Why is there so little discussion of the meaning of plays?
Is it a defense? Is it like the way we speak of people we find attractive? ‘Oh, he’s an 8’ – and by that glib reduction deny their power over us?
Or is it because we don’t expect to find any valuable meaning [any power] in a play? Do we expect to find it anywhere? And if not in art, where? Where do we think we get our ways of seeing from?
Or do we simply not realize – or refuse to acknowledge – that we see the world in a particular way? Or, as a Marxist critic might suggest, do we have a vested interested in believing that our particular vision is the unadorned Truth?

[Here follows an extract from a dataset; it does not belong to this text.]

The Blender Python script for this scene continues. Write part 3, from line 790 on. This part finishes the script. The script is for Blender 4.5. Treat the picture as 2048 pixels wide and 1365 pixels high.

To be honest, I find it difficult to be overly interested in judging the technical details of a production. Maybe I lack something. But I want a play to give me more than the satisfaction that I am superior to it and its creators.
No-one survives this life, but I intend to go down fighting. I want a play to arm me for that fight. I want to leave the theatre with more than I entered. And that “more” is not disdain – or even admiration – for the artists.
The plays I need are fuel for life; logs to feed our open fire. They give warmth. They give light. So we’ll gather, in silent fascination, and watch. And as one flickers out, we’ll throw on another, and no two will burn the same. And so we’ll pass this night, the dark and the cold all around us, and know that no dawn comes, except of our own making.